デムーロ騎手「肘打ち」の次は「奇声」で川田騎手を脅す!? ルメール騎手も交えて神戸新聞杯(G2)の”舞台裏”を暴露
レースは勝負所を迎え、まず先に動いたのがレイデオロだった。スッと先頭集団を射程圏に捉えに行くが、それをマークしていたサトノアーサーは動かず。結果的にサトノアーサーは、この時に付けられた差を埋められずに敗れている。
しかし、川田騎手はそれも覚悟してあえて動かなかったようだ。「(レイデオロが動いたのはわかっていたが)、サトノアーサーのリズムを大事にしました。レイデオロが凄く良さそうに見えたので、あとはこの馬を捕まえられるかどうかと思っていました」とコメント。あくまで前哨戦ということもあり、結果よりも内容を重視した川田騎手らしい発言だった。

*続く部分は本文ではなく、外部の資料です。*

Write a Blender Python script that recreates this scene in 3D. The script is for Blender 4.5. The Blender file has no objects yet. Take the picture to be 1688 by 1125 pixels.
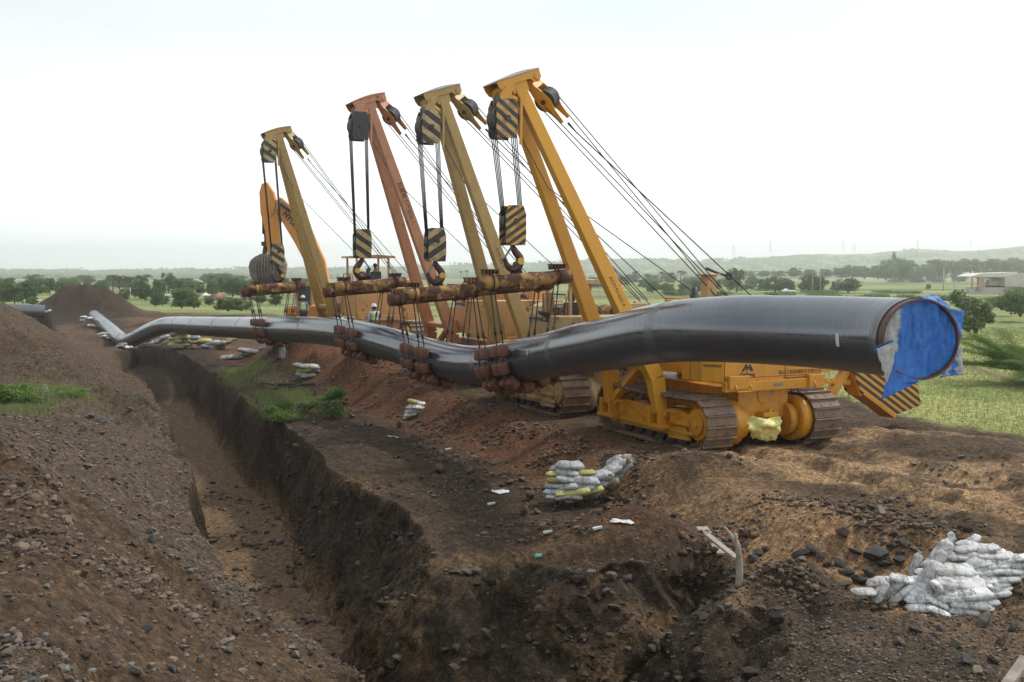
import bpy, bmesh, math, random
import numpy as np
from mathutils import Vector, Matrix, Euler
R = math.radians
rnd = random.Random(7)
SC = bpy.context.scene
COL = SC.collection

# ------------------------------------------------------------------ camera, world, sun, exposure
F, HZ, ZC = 1700.0, 452.0, 4.7
PITCH = math.atan((562.5 - HZ) / F)
cd = bpy.data.cameras.new('camera'); cam = bpy.data.objects.new('camera', cd); COL.objects.link(cam)
cd.sensor_width = 36; cd.lens = 36 * F / 1688; cd.clip_end = 9000; cd.clip_start = 0.3
cam.location = (0, 0, ZC); cam.rotation_euler = (math.pi / 2 - PITCH, 0, 0)
SC.camera = cam
SUN_EL, SUN_AZ = R(52), R(62)          # azimuth measured from +Y towards +X
w = bpy.data.worlds.new("World"); SC.world = w; w.use_nodes = True
nt = w.node_tree; nt.nodes.clear()
out = nt.nodes.new('ShaderNodeOutputWorld'); bg = nt.nodes.new('ShaderNodeBackground')
sky = nt.nodes.new('ShaderNodeTexSky'); sky.sky_type = 'NISHITA'; sky.sun_disc = False
sky.sun_elevation = SUN_EL; sky.sun_rotation = SUN_AZ; sky.dust_density = 4; sky.air_density = 1.2
tc = nt.nodes.new('ShaderNodeTexCoord'); ns = nt.nodes.new('ShaderNodeTexNoise'); ns.inputs['Scale'].default_value = 1.6
ns.inputs['Detail'].default_value = 5
mp = nt.nodes.new('ShaderNodeMapping'); mp.inputs['Scale'].default_value = (1, 1, 3.2)
cr = nt.nodes.new('ShaderNodeValToRGB')
cr.color_ramp.elements[0].position = 0.36; cr.color_ramp.elements[0].color = (7.9, 8.85, 9.35, 1)
cr.color_ramp.elements[1].position = 0.62; cr.color_ramp.elements[1].color = (9.7, 10.3, 10.5, 1)
mx = nt.nodes.new('ShaderNodeMixRGB'); mx.inputs[0].default_value = 0.9
nt.links.new(tc.outputs['Generated'], mp.inputs[0]); nt.links.new(mp.outputs[0], ns.inputs['Vector'])
nt.links.new(ns.outputs['Fac'], cr.inputs[0]); nt.links.new(sky.outputs[0], mx.inputs[1]); nt.links.new(cr.outputs[0], mx.inputs[2])
dp = nt.nodes.new('ShaderNodeVectorMath'); dp.operation = 'DOT_PRODUCT'; nt.links.new(tc.outputs['Generated'], dp.inputs[0]); dp.inputs[1].default_value = _d = (math.sin(SUN_AZ) * math.cos(R(35)), math.cos(SUN_AZ) * math.cos(R(35)), math.sin(R(35)))
mr = nt.nodes.new('ShaderNodeMapRange'); nt.links.new(dp.outputs['Value'], mr.inputs[0]); mr.inputs[1].default_value = -.2; mr.inputs[2].default_value = 1.0; mr.inputs[3].default_value = .97; mr.inputs[4].default_value = 1.10
mr2 = nt.nodes.new('ShaderNodeMapRange'); nt.links.new(dp.outputs['Value'], mr2.inputs[0]); mr2.inputs[1].default_value = -.75; mr2.inputs[2].default_value = .05; mr2.inputs[3].default_value = .55; mr2.inputs[4].default_value = .93; nt.links.new(mr2.outputs[0], mx.inputs[0])
gm_ = nt.nodes.new('ShaderNodeMixRGB'); gm_.blend_type = 'MULTIPLY'; gm_.inputs[0].default_value = 1; nt.links.new(mx.outputs[0], gm_.inputs[1]); nt.links.new(mr.outputs[0], gm_.inputs[2])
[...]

最後の直線を迎え、先に抜け出したダンビュライトを手応え十分に交わし切ると、そのまま独走に入ったレイデオロ。ダービー馬の貫禄を見せつける強い内容だったが、ルメール騎手は「休み明けだったから、馬の本能がちょっと遅かったね」と期待ゆえの辛口ジャッジ。この辺りがジャパンCで解消できれば、さらに強い走りが見られそうだ。

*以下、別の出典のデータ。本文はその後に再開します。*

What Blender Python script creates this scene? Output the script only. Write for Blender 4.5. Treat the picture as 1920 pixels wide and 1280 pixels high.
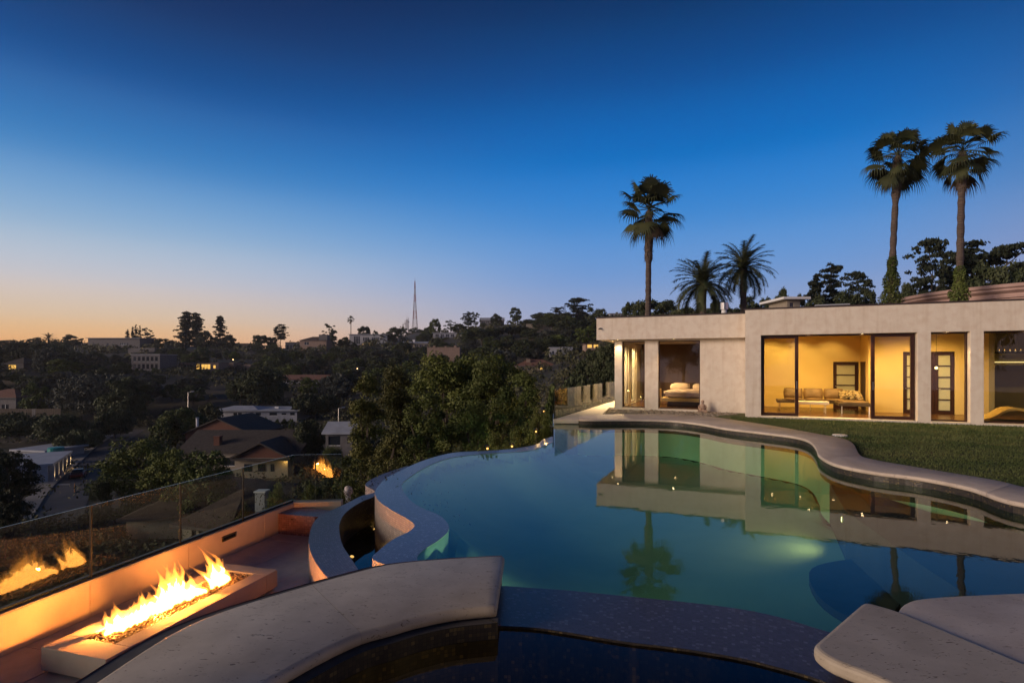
import bpy, bmesh, math, random
import numpy as np
from mathutils import Vector, Matrix, noise as mnoise
R = math.radians
scn = bpy.context.scene
for o in list(bpy.data.objects): bpy.data.objects.remove(o, do_unlink=True)
COL = scn.collection
F, CX, HY, EYE = 1025.0, 960.0, 682.0, 1.85     # focal length in photo pixels, centre column, horizon row, eye height over the pool water

# ------------------------------------------------------------------ camera
cam = bpy.data.cameras.new('camera'); camo = bpy.data.objects.new('camera', cam); COL.objects.link(camo)
camo.location = (0, 0, EYE); camo.rotation_euler = (R(90), 0, 0)
cam.sensor_width = 36; cam.lens = 36 * F / 1920; cam.shift_y = -(640 - HY) / 1920
cam.clip_start = 0.05; cam.clip_end = 60000
scn.camera = camo

# ------------------------------------------------------------------ sky, low afterglow, exposure
def lin(c):
    return tuple(((v/255.0)/12.92 if v/255.0 <= .04045 else ((v/255.0+.055)/1.055)**2.4) for v in c)
world = bpy.data.worlds.new('World'); scn.world = world; world.use_nodes = True
nt = world.node_tree; nt.nodes.clear()
def N(t, k, **kw):
    n = t.nodes.new(k)
    for a, b in kw.items(): setattr(n, a, b)
    return n
tc = N(nt, 'ShaderNodeTexCoord'); sep = N(nt, 'ShaderNodeSeparateXYZ'); nt.links.new(tc.outputs['Generated'], sep.inputs[0])
def ramp(t, stops, interp='B_SPLINE'):
    r = N(t, 'ShaderNodeValToRGB'); r.color_ramp.interpolation = interp
    e = r.color_ramp.elements
    while len(e) < len(stops): e.new(0.5)
    for i, (p, c) in enumerate(stops):
        e[i].position = p; e[i].color = (*c, 1)
    return r
glow = ramp(nt, [(0, lin((228, 150, 92))), (.03, lin((240, 178, 116))), (.065, lin((232, 198, 160))), (.12, lin((208, 203, 205))), (.19, lin((158, 186, 214))),
                 (.28, lin((84, 143, 200))), (.38, lin((32, 94, 160))), (.48, lin((10, 52, 104))), (.64, lin((3, 30, 68))), (1, lin((0, 18, 46)))], 'CARDINAL')
away = ramp(nt, [(0, lin((196, 176, 188))), (.03, lin((184, 176, 196))), (.08, lin((158, 170, 206))), (.14, lin((124, 160, 214))), (.23, lin((78, 144, 214))), (.33, lin((20, 118, 200))),
                 (.43, lin((0, 88, 164))), (.53, lin((0, 56, 112))), (.66, lin((0, 34, 74))), (1, lin((0, 18, 46)))], 'CARDINAL')
for r in (glow, away): nt.links.new(sep.outputs['Z'], r.inputs[0])
# horizontal closeness to the point where the sun went down (left of the view)
vm = N(nt, 'ShaderNodeVectorMath', operation='MULTIPLY'); vm.inputs[1].default_value = (1, 1, 0); nt.links.new(tc.outputs['Generated'], vm.inputs[0])
vn = N(nt, 'ShaderNodeVectorMath', operation='NORMALIZE'); nt.links.new(vm.outputs[0], vn.inputs[0])
vd = N(nt, 'ShaderNodeVectorMath', operation='DOT_PRODUCT'); gz = R(-62); vd.inputs[1].default_value = (math.sin(gz), math.cos(gz), 0); nt.links.new(vn.outputs[0], vd.inputs[0])
mr = N(nt, 'ShaderNodeMapRange', interpolation_type='SMOOTHSTEP'); mr.inputs[1].default_value = .30; mr.inputs[2].default_value = 1.0; nt.links.new(vd.outputs['Value'], mr.inputs[0])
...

一方、最後の直線で厳しい競馬を強いられたのがキセキだった。後方から必死の追い上げを見せたが、内々を進んでいたせいで前が壁になるシーンも。即座に進路を切り替えたが、そこでデムーロ騎手の”奥の手”が出たようだ。
「(前を走っていた)僕に『エーイ!!』って言ったんですよ。『あれ、そんなに狭いかな?』と思ったら、もう横に来ていました……」
そう語ったのは、川田騎手だ。どうやらキセキの進路が狭かったため、デムーロ騎手が川田騎手に”奇声”を上げて知らせた様子。声に驚いた川田騎手が反射的に、外側へ開いたところを上手く間に入られたようだ。
これにはデムーロ騎手も苦笑いで「すいません」と平謝り。ルメール騎手も「ミルコ(デムーロ)の声には注意ですね」と、レース中に感情を抑えられないイタリア人気質を冗談交じりにイジると、会場は大きな笑いに包まれた。
それでも「凄くいい脚でした。しかし、4コーナーから直線でスムーズなレースができず、逆にクリストフ(ルメール)の馬(レイデオロ)は非常にスムーズだったため、その差が出た。しょうがないですね」とデムーロ騎手は、キセキの能力の高さを再確認。